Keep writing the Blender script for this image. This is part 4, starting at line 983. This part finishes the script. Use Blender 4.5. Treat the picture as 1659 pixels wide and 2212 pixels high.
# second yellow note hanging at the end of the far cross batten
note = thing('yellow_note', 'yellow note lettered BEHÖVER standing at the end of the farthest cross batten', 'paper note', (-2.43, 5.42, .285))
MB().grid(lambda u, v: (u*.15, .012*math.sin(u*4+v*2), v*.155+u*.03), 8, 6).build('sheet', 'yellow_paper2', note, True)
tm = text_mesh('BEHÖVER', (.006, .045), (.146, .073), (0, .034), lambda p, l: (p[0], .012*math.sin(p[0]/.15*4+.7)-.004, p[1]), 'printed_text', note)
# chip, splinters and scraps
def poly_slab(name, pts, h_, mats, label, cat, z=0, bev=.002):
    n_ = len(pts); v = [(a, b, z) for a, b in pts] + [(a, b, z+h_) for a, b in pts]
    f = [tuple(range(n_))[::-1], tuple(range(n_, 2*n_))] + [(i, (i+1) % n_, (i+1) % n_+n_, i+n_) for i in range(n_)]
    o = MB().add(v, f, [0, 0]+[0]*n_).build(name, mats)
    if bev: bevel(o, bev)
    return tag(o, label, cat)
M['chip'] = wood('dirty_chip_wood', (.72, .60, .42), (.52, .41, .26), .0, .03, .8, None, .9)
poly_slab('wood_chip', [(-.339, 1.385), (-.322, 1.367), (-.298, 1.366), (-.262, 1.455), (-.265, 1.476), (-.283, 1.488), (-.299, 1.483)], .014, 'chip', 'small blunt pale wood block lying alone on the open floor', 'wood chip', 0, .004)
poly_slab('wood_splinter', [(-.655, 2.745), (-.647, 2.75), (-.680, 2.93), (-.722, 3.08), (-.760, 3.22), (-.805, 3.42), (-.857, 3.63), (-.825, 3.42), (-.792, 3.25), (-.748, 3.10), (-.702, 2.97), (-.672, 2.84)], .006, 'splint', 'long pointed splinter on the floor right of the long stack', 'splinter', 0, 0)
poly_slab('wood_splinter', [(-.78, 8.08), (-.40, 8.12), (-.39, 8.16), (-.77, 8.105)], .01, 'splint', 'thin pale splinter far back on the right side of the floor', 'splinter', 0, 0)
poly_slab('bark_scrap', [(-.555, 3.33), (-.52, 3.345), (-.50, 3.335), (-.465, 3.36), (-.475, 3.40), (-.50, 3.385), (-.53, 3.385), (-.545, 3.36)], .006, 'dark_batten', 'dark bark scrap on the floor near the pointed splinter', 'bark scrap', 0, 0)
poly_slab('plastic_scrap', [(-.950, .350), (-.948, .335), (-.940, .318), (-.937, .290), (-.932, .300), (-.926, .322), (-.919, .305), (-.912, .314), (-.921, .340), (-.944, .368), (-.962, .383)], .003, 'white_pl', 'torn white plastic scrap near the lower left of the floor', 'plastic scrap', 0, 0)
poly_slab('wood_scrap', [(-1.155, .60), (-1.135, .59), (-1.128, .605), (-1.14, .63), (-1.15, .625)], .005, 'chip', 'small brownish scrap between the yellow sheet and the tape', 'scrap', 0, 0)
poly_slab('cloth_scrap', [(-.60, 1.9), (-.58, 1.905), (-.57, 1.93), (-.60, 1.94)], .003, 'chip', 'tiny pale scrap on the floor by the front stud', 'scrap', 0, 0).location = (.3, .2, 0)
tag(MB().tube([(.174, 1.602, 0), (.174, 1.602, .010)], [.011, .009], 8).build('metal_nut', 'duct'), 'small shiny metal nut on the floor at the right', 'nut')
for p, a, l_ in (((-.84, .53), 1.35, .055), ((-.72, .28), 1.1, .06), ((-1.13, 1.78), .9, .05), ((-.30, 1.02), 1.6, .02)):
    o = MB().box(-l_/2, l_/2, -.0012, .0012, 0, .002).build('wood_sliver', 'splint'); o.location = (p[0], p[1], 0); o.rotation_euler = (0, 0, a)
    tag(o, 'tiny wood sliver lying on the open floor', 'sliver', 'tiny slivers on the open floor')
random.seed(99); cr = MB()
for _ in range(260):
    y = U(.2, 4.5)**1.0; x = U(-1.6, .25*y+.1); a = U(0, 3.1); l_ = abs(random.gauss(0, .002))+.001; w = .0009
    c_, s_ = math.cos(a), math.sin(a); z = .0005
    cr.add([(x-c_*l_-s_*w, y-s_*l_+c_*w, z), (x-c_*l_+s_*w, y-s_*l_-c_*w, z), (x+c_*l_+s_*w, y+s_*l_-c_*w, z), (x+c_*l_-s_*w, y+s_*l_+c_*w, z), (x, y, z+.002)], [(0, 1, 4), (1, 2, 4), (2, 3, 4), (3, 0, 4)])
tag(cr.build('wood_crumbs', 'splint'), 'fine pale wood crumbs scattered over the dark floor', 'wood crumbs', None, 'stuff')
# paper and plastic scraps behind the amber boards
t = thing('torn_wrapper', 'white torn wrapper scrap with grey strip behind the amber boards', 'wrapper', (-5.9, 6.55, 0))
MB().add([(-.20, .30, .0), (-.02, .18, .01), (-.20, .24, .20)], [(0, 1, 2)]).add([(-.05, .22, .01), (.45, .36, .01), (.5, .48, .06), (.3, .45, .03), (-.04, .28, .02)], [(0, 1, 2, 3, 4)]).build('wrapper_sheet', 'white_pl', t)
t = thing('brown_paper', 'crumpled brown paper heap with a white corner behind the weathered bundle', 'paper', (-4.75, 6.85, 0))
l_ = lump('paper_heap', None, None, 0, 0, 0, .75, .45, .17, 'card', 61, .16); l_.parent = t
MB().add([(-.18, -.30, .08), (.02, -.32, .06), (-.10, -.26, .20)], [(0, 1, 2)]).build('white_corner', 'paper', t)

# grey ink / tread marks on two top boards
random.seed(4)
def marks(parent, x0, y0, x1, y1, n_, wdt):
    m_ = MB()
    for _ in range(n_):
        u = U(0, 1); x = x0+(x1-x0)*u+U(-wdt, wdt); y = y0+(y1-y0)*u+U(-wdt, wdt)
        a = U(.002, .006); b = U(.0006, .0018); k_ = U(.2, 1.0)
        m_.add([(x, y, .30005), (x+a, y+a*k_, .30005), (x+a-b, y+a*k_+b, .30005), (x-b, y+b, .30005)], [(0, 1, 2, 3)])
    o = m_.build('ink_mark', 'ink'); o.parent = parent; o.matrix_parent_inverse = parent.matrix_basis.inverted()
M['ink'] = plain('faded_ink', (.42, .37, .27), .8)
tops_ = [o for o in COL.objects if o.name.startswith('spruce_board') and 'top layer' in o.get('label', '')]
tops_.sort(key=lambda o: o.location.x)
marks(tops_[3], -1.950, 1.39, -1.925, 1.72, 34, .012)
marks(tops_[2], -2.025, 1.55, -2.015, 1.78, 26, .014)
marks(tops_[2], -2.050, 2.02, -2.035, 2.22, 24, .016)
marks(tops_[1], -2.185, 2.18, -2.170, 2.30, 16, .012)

* * * * *

— WORK TO DO —
Extract all of the data above without altering anything.

— RESPONSE TO THIS EXERCISE —
Keep writing the Blender script for this image. This is part 4, starting at line 983. This part finishes the script. Use Blender 4.5. Treat the picture as 1659 pixels wide and 2212 pixels high.
# second yellow note hanging at the end of the far cross batten
note = thing('yellow_note', 'yellow note lettered BEHÖVER standing at the end of the farthest cross batten', 'paper note', (-2.43, 5.42, .285))
MB().grid(lambda u, v: (u*.15, .012*math.sin(u*4+v*2), v*.155+u*.03), 8, 6).build('sheet', 'yellow_paper2', note, True)
tm = text_mesh('BEHÖVER', (.006, .045), (.146, .073), (0, .034), lambda p, l: (p[0], .012*math.sin(p[0]/.15*4+.7)-.004, p[1]), 'printed_text', note)
# chip, splinters and scraps
def poly_slab(name, pts, h_, mats, label, cat, z=0, bev=.002):
    n_ = len(pts); v = [(a, b, z) for a, b in pts] + [(a, b, z+h_) for a, b in pts]
    f = [tuple(range(n_))[::-1], tuple(range(n_, 2*n_))] + [(i, (i+1) % n_, (i+1) % n_+n_, i+n_) for i in range(n_)]
    o = MB().add(v, f, [0, 0]+[0]*n_).build(name, mats)
    if bev: bevel(o, bev)
    return tag(o, label, cat)
M['chip'] = wood('dirty_chip_wood', (.72, .60, .42), (.52, .41, .26), .0, .03, .8, None, .9)
poly_slab('wood_chip', [(-.339, 1.385), (-.322, 1.367), (-.298, 1.366), (-.262, 1.455), (-.265, 1.476), (-.283, 1.488), (-.299, 1.483)], .014, 'chip', 'small blunt pale wood block lying alone on the open floor', 'wood chip', 0, .004)
poly_slab('wood_splinter', [(-.655, 2.745), (-.647, 2.75), (-.680, 2.93), (-.722, 3.08), (-.760, 3.22), (-.805, 3.42), (-.857, 3.63), (-.825, 3.42), (-.792, 3.25), (-.748, 3.10), (-.702, 2.97), (-.672, 2.84)], .006, 'splint', 'long pointed splinter on the floor right of the long stack', 'splinter', 0, 0)
poly_slab('wood_splinter', [(-.78, 8.08), (-.40, 8.12), (-.39, 8.16), (-.77, 8.105)], .01, 'splint', 'thin pale splinter far back on the right side of the floor', 'splinter', 0, 0)
poly_slab('bark_scrap', [(-.555, 3.33), (-.52, 3.345), (-.50, 3.335), (-.465, 3.36), (-.475, 3.40), (-.50, 3.385), (-.53, 3.385), (-.545, 3.36)], .006, 'dark_batten', 'dark bark scrap on the floor near the pointed splinter', 'bark scrap', 0, 0)
poly_slab('plastic_scrap', [(-.950, .350), (-.948, .335), (-.940, .318), (-.937, .290), (-.932, .300), (-.926, .322), (-.919, .305), (-.912, .314), (-.921, .340), (-.944, .368), (-.962, .383)], .003, 'white_pl', 'torn white plastic scrap near the lower left of the floor', 'plastic scrap', 0, 0)
poly_slab('wood_scrap', [(-1.155, .60), (-1.135, .59), (-1.128, .605), (-1.14, .63), (-1.15, .625)], .005, 'chip', 'small brownish scrap between the yellow sheet and the tape', 'scrap', 0, 0)
poly_slab('cloth_scrap', [(-.60, 1.9), (-.58, 1.905), (-.57, 1.93), (-.60, 1.94)], .003, 'chip', 'tiny pale scrap on the floor by the front stud', 'scrap', 0, 0).location = (.3, .2, 0)
tag(MB().tube([(.174, 1.602, 0), (.174, 1.602, .010)], [.011, .009], 8).build('metal_nut', 'duct'), 'small shiny metal nut on the floor at the right', 'nut')
for p, a, l_ in (((-.84, .53), 1.35, .055), ((-.72, .28), 1.1, .06), ((-1.13, 1.78), .9, .05), ((-.30, 1.02), 1.6, .02)):
    o = MB().box(-l_/2, l_/2, -.0012, .0012, 0, .002).build('wood_sliver', 'splint'); o.location = (p[0], p[1], 0); o.rotation_euler = (0, 0, a)
    tag(o, 'tiny wood sliver lying on the open floor', 'sliver', 'tiny slivers on the open floor')
random.seed(99); cr = MB()
for _ in range(260):
    y = U(.2, 4.5)**1.0; x = U(-1.6, .25*y+.1); a = U(0, 3.1); l_ = abs(random.gauss(0, .002))+.001; w = .0009
    c_, s_ = math.cos(a), math.sin(a); z = .0005
    cr.add([(x-c_*l_-s_*w, y-s_*l_+c_*w, z), (x-c_*l_+s_*w, y-s_*l_-c_*w, z), (x+c_*l_+s_*w, y+s_*l_-c_*w, z), (x+c_*l_-s_*w, y+s_*l_+c_*w, z), (x, y, z+.002)], [(0, 1, 4), (1, 2, 4), (2, 3, 4), (3, 0, 4)])
tag(cr.build('wood_crumbs', 'splint'), 'fine pale wood crumbs scattered over the dark floor', 'wood crumbs', None, 'stuff')
# paper and plastic scraps behind the amber boards
t = thing('torn_wrapper', 'white torn wrapper scrap with grey strip behind the amber boards', 'wrapper', (-5.9, 6.55, 0))
MB().add([(-.20, .30, .0), (-.02, .18, .01), (-.20, .24, .20)], [(0, 1, 2)]).add([(-.05, .22, .01), (.45, .36, .01), (.5, .48, .06), (.3, .45, .03), (-.04, .28, .02)], [(0, 1, 2, 3, 4)]).build('wrapper_sheet', 'white_pl', t)
t = thing('brown_paper', 'crumpled brown paper heap with a white corner behind the weathered bundle', 'paper', (-4.75, 6.85, 0))
l_ = lump('paper_heap', None, None, 0, 0, 0, .75, .45, .17, 'card', 61, .16); l_.parent = t
MB().add([(-.18, -.30, .08), (.02, -.32, .06), (-.10, -.26, .20)], [(0, 1, 2)]).build('white_corner', 'paper', t)

# grey ink / tread marks on two top boards
random.seed(4)
def marks(parent, x0, y0, x1, y1, n_, wdt):
    m_ = MB()
    for _ in range(n_):
        u = U(0, 1); x = x0+(x1-x0)*u+U(-wdt, wdt); y = y0+(y1-y0)*u+U(-wdt, wdt)
        a = U(.002, .006); b = U(.0006, .0018); k_ = U(.2, 1.0)
        m_.add([(x, y, .30005), (x+a, y+a*k_, .30005), (x+a-b, y+a*k_+b, .30005), (x-b, y+b, .30005)], [(0, 1, 2, 3)])
    o = m_.build('ink_mark', 'ink'); o.parent = parent; o.matrix_parent_inverse = parent.matrix_basis.inverted()
M['ink'] = plain('faded_ink', (.42, .37, .27), .8)
tops_ = [o for o in COL.objects if o.name.startswith('spruce_board') and 'top layer' in o.get('label', '')]
tops_.sort(key=lambda o: o.location.x)
marks(tops_[3], -1.950, 1.39, -1.925, 1.72, 34, .012)
marks(tops_[2], -2.025, 1.55, -2.015, 1.78, 26, .014)
marks(tops_[2], -2.050, 2.02, -2.035, 2.22, 24, .016)
marks(tops_[1], -2.185, 2.18, -2.170, 2.30, 16, .012)